Guide to U.S. Buffalo Nickels

The Buffalo Nickel, or Indian Head Nickel, was introduced in 1913 and struck each year until 1938. The series has been a long-time favorite of coin collectors due to the uniquely American images featured within the design. Created by noted sculptor James Earle Fraser, the obverse carries a portrait of a Native American chief based on three real life models. The reverse carries the image of an American Bison, or “buffalo,” believed to have been modeled after Black Diamond from the New York Central Park Zoo.

The introduction of the Buffalo Nickel had continued efforts started by President Theodore Roosevelt to improve the artistry and beauty of United States coinage. Roosevelt had hired sculptor Augustus Saint-Gaudens to redesign all eligible circulating coins, however Saint-Gaudens passed away after completing new designs for only the eagle and double eagle. Roosevelt would enlist other artists to redesign the quarter eagle, half eagle, and cent. After his administration, the process would continue with the remaining circulating denominations.

James Earle Fraser, who had been an assistant to Saint-Gaudens, was commissioned in 1911 to create the new design for the nickel. He created a number of concepts and patterns, including one featuring Abraham Lincoln. Ultimately, designs featuring a Native American and buffalo were favored and approved, although production was delayed due to objections from the manufacturer of an anti-counterfeiting device for vending machines. In order for its devices to continue to work properly, the manufacturer demanded a flatter cheekbone and a clear space around the rim. After months of delays and negotiations, the demands were rejected and the Buffalo Nickel was produced and released in early 1913.

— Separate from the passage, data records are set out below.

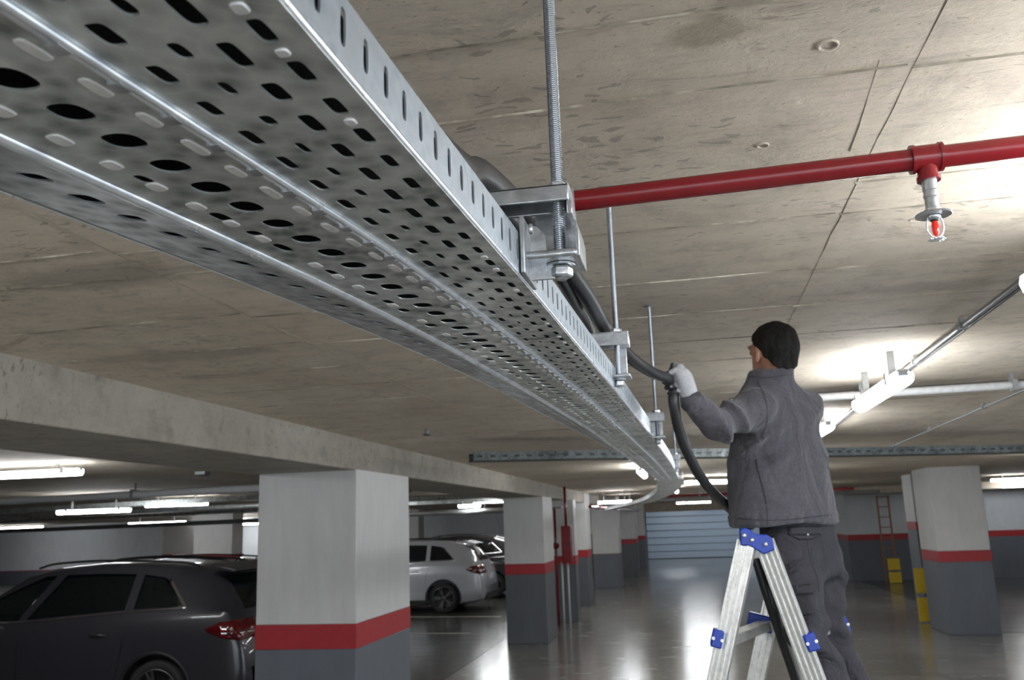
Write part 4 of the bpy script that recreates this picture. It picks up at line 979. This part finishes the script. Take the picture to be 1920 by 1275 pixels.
# ------------------------------------------------------------------ gloved hands closed on the cable
def make_hand(C, axis, palm_dir, wrist, name, res=.0032):
    """C grip centre on the cable, axis along the cable towards the little finger, palm_dir from cable to palm"""
    ax = np.array(axis, float); ax /= np.linalg.norm(ax); pd_ = np.array(palm_dir, float); pd_ -= ax*(pd_ @ ax); pd_ /= np.linalg.norm(pd_); qd = np.cross(ax, pd_)
    rc = .0165+.0085
    fing = []
    for j, (ln, r) in enumerate(((.9, .0086), (1.0, .0088), (.96, .0085), (.8, .0076))):
        o_ = C + ax*(-.030+.0195*j); a0 = .55; pts = []
        for k, th in enumerate((a0, a0+.95*ln, a0+1.9*ln, a0+2.7*ln)):
            rad = rc*(1.28 if k == 0 else 1.06 if k == 1 else 1.0); pts.append(o_ + (pd_*math.cos(th)+qd*math.sin(th))*rad)
        fing.append((pts, r))
    def f(P):
        pc = C + pd_*.034 + ax*.0
        R_ = np.stack([ax, pd_, qd], 1)
        d = sdf_ell(P, pc, (.041, .017, .030), R_)
        d = smin(d, sdf_cone(P, pc+pd_*.004, wrist, .026, .028), .02)
        for pts, r in fing:
            g = smin(sdf_cone(P, pts[0], pts[1], r*1.1, r), sdf_cone(P, pts[1], pts[2], r, r*.95), .002); g = smin(g, sdf_cone(P, pts[2], pts[3], r*.95, r*.85), .002)
            g = smin(g, sdf_cone(P, pc+(pts[0]-pc)*.5, pts[0], r*1.2, r*1.15), .004); d = smin(d, g, .003)
        t0 = pc-ax*.032-qd*.008; t1 = C-ax*.044-qd*.026+pd_*.012; t2 = C-ax*.026-qd*.032-pd_*.012; t3 = C-ax*.012-qd*.022-pd_*.026
        g = smin(smin(sdf_cone(P, t0, t1, .014, .011), sdf_cone(P, t1, t2, .0105, .0095), .003), sdf_cone(P, t2, t3, .0095, .008), .003)
        return smin(d, g, .006)
    lo = np.minimum(C, wrist)-.075; hi = np.maximum(C, wrist)+.075
    o = sdf_obj(name, f, lo, hi, res, M['glove'], man, 1)
    o.data.materials.append(M['palm']); fm = []
    for p in o.data.polygons:                 # coated grip side
        c = np.array(p.center)+np.array(man.location)-C; rad = np.linalg.norm(c-ax*(c @ ax)); th = c @ pd_
        fm.append(1 if (rad < .0345 and th < .016) else 0)
    o.data.polygons.foreach_set('material_index', fm)
    return o
make_hand(HAND, np.array(at(1264, 760, 2.72))-np.array(at(1240, 703, 2.70)), wrL-HAND, wrL, 'left_glove')
ax_ = J(1412, 1030, 3.36)-J(1385, 972, 3.42)
RH = J(1387, 975, 3.415)
make_hand(RH, ax_, np.array([.5, .5, .4]), wrR, 'right_glove', .0045)
for wr, hc, el in ((wrL, HAND, elL),):
    d_ = (hc-wr)/np.linalg.norm(hc-wr); l_ = Vector(man.location)
    MB().tube([Vector(wr-d_*.012)-l_, Vector(wr+d_*.002)-l_, Vector(wr+d_*.010)-l_], [.036, .0365, .034], 20).build('glove_cuff', M['palm'], man, smooth=True, angle=1)

# pockets and seams laid on the clothes
from mathutils.bvhtree import BVHTree
def bvh(o):
    me = o.data; T_ = man.location
    return BVHTree.FromPolygons([v.co + T_ for v in me.vertices], [tuple(p.vertices) for p in me.polygons])
BJ, BT = bvh(jo), bvh(tr)
def hit(B, px, py):
    d = (at(px, py, 3)-CAM).normalized(); r = B.ray_cast(CAM, d); return r
def patch(B, quad, name, mat, off=.004, nx=10, ny=6, th=.003):
    """quad: four picture corners on the cloth; a thin flap that follows it"""
    a, b_, c, d = [Vector(q) for q in quad]; vs = []
    for j in range(ny+1):
        for i in range(nx+1):
            p = a.lerp(b_, i/nx).lerp(d.lerp(c, i/nx), j/ny); h = hit(B, p.x, p.y)
            if h[0] is None: return None
            e_ = (1 if 0 < i < nx and 0 < j < ny else .3); vs.append(h[0]+h[1]*off*e_-man.location)
    fs = [(j*(nx+1)+i, j*(nx+1)+i+1, (j+1)*(nx+1)+i+1, (j+1)*(nx+1)+i) for j in range(ny) for i in range(nx)]
    o = MB().add(vs, fs).build(name, mat, man, smooth=True); m = o.modifiers.new('s', 'SOLIDIFY'); m.thickness = th; m.offset = 0; return o
def stitch(B, pts, name, mat, r=.0016, off=.0005):
    P = spline([(x, y, 0) for x, y in pts], 6); out = []
    for p in P:
        h = hit(B, p.x, p.y)
        if h[0] is not None and (not out or (h[0]-man.location-out[-1]).length < .06): out.append(h[0]+h[1]*off-man.location)
    if len(out) > 2: MB().tube(out, r, 6).build(name, mat, man, smooth=True)
patch(BT, [(1477, 988), (1540, 987), (1541, 1003), (1478, 1003)], 'pocket_flap', M['trouser'], .006)
patch(BT, [(1478, 1003), (1541, 1003), (1520, 1012), (1498, 1012)], 'pocket_flap', M['trouser'], .006, 8, 3)
patch(BT, [(1484, 1100), (1520, 1096), (1524, 1112), (1486, 1117)], 'thigh_pocket_flap', M['trouser'], .006)
patch(BT, [(1486, 1118), (1524, 1113), (1528, 1150), (1492, 1157)], 'thigh_pocket', M['trouser'], .005)
stitch(BJ, [(1418, 862), (1424, 890), (1432, 920), (1437, 945)], 'pocket_zip', M['seamf'], .0028)
stitch(BJ, [(1384, 972), (1430, 975), (1480, 974), (1530, 968), (1557, 965)], 'hem_seam', M['seamf'], .0015)
stitch(BJ, [(1420, 716), (1432, 740), (1438, 770), (1436, 800), (1425, 822)], 'sleeve_seam', M['seamf'], .0013)
stitch(BJ, [(1404, 706), (1440, 708), (1484, 702)], 'collar_seam', M['seamf'], .0016)
stitch(BJ, [(1437, 950), (1440, 984)], 'side_seam', M['seamf'], .0012)
stitch(BT, [(1512, 1000), (1520, 1050), (1533, 1085), (1536, 1110)], 'seat_seam', M['seamf'], .0016)
h = hit(BT, 1512, 1003)
if h[0]: MB().lathe([(.0045, 0), (.004, .002), (.001, .003)], 12, Matrix.Translation(h[0]+h[1]*.007-man.location) @ h[1].to_track_quat('Z', 'Y').to_matrix().to_4x4()).build('pocket_stud', M['zinc'], man, smooth=True)

# ------------------------------------------------------------------ the ladder
lad = empty('step_ladder', (hn[0], hn[1], 0), 'aluminium folding step ladder with blue plastic joints under the man in grey', 'ladder')
LO = Vector(lad.location)
def railpt(side, far, z, off=0):                   # side -1 left frame, +1 right frame
    sl_ = (.30, .275)[side > 0]; x = hn[0] + side*(.022+(hz-z)*sl_)
    return Vector((x, hn[1], z)) + Vector(sdir)*far - LO
def rail(side, far):
    p, q = railpt(side, far, hz-.01), railpt(side, far, .0)
    wd, th = (.056, .026)
    up = Vector(sdir).normalized()
    r = MB().bar(p, q, wd*.5, th, up=up)
    d = (q-p).normalized(); s = d.cross(up).normalized()
    main = MB().bar(p, q, wd, th*.55, up=up).build('rail', M['alu'], lad, bevel=.002)
    for k in (-.44, -.15, .15, .44):
        MB().bar(p+s*wd*k, q+s*wd*k, .0075, th, up=up).build('rail_ridge', M['alu'], main, bevel=.001)
    foot = MB().bar(q+(p-q).normalized()*.09, q+(p-q).normalized()*.001, wd*1.15, th*1.5, up=up).build('rubber_foot', M['black'], main, bevel=.003)
    return main
for side in (-1, 1):
    for far in (0, 1): rail(side, far)
M['step'] = M['alu']
for side in (-1, 1):
    z = zstep
    while z > .1:
        p, q = railpt(side, .03, z), railpt(side, .97, z)
        MB().bar(p, q, .05, .030).build('step', M['alu'], lad, bevel=.003)
        z -= DZ
p, q = railpt(-1, .03, hz-.05), railpt(-1, .97, hz-.05); MB().bar(p, q, .03, .03).build('top_bar', M['alu'], lad, bevel=.003)
for far in (0, 1):
    o_ = railpt(-1, far, hz) ; cx = Vector((0, 0, hz)) + Vector(sdir)*far
    T_ = Matrix.Translation(cx)
    poly = [(-.046, -.022), (-.046, .024), (-.034, .032), (-.016, .026), (.002, .010), (.034, .008), (.048, -.002), (.054, -.036), (.020, -.050), (-.004, -.034), (-.022, -.022)]
    jn = MB().prism(poly, -.024, .024, T_).build('locking_joint', M['blue'], lad, bevel=.004)
    for a, b_ in ((-.034, .008), (-.012, -.006), (.026, -.020)):
        MB().lathe([(.007, 0), (.007, .004), (.002, .005)], 12, T_ @ Matrix.Translation((a, -.024, b_)) @ Matrix.Rotation(PI/2, 4, 'X')).build('rivet', M['zinc'], jn, smooth=True)
for side in (-1, 1):
    for far in (0, 1):
        c = railpt(side, far, zstep-(.012 if side > 0 else 0)); T_ = Matrix.Translation(c) @ Matrix.Rotation(side*-.28, 4, 'Y')
        cl = MB().cbox((side*.026, 0, 0), (.034 if far == 0 or side > 0 else .085, .046, .052), T_).build('step_clamp', M['blue'], lad, bevel=.005)
        for dx in (-.012, .014):
            MB().lathe([(.005, 0), (.005, .003)], 10, T_ @ Matrix.Translation((side*.026+dx, -.023, 0)) @ Matrix.Rotation(PI/2, 4, 'X')).build('rivet', M['zinc'], cl)
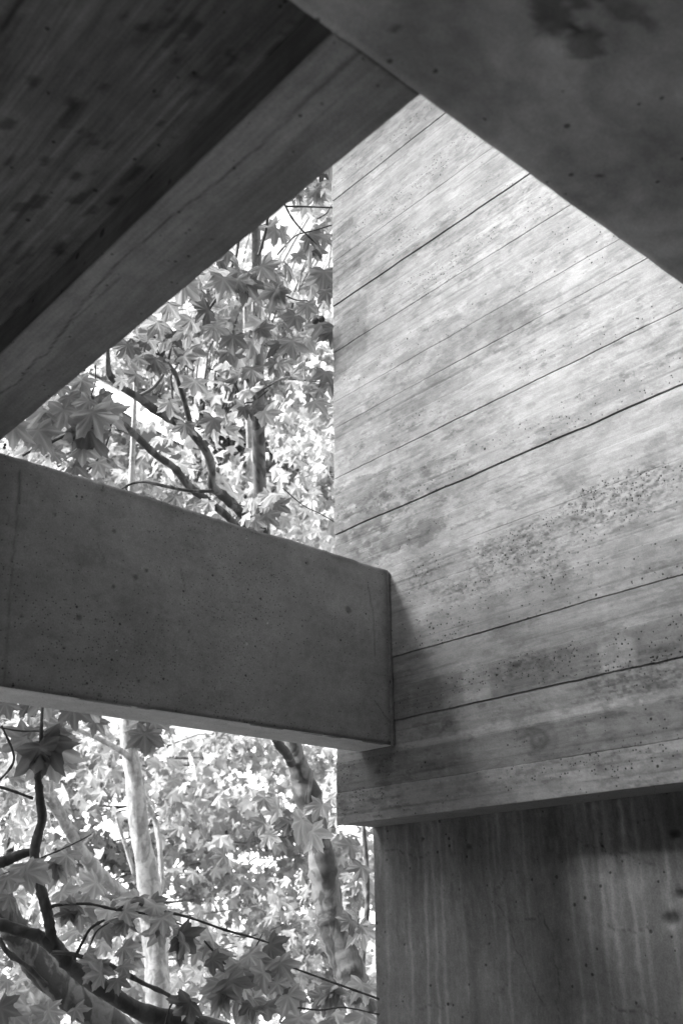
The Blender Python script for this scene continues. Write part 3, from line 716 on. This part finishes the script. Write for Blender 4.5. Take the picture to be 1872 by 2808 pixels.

The obverse design features the right-facing portrait of a Native American chief. Fraser based the image on Iron Tail of the Sioux, Two Moons of the Cheyenne, and John Big Tree of the Seneca nation. The composite image was intended to represent a type, rather than an actual person. The inscription LIBERTY appears against the rim at the top-right of the coin, while the date appears on the truncation of the neck. Beneath the date, the designer’s initial appears as a small incuse “F.” The placement of the date on a raised area of the design caused it to wear heavily in circulation, creating many “dateless” Buffalo Nickels.

The reverse design of the coin was produced in two distinct types. The original Type 1 design was produced for only a short period during the first year of issue in 1913. A male North American Bison, commonly called a buffalo, appears standing on a raised mound containing the denomination expressed as FIVE CENTS. The inscription UNITED STATES OF AMERICA appears around the upper edge of the coin, with the motto E PLURIBUS UNUM placed in three lines beneath.

Soon after the first Buffalo Nickels were struck, it became apparent that the area of the coin containing the denomination would wear quickly in circulation. The inscription had been placed on the highest point of the coin, which over time would have allowed it to wear away completely. Modifications were made by Charles E. Barber, who had previously expressed strong criticism of the design.

The revised or Type 2 design would have the overall relief lowered, the ground beneath the bison flattened, and the denomination placed within a recessed area to protect it from wear. No modification was made to the placement of the date, which remained on a raised area of the design. This type was introduced part of the way through 1913 and used without further significant modification for the duration of the series.

Mintage levels for the Buffalo Nickel ranged from a low of 970,000 pieces to a high of more than 100 million. There are no significant key dates, however many issues are exceedingly difficult to locate in gem condition. The series does contain several popular varieties, including a rare doubled die and the famous “three legged buffalo” variety.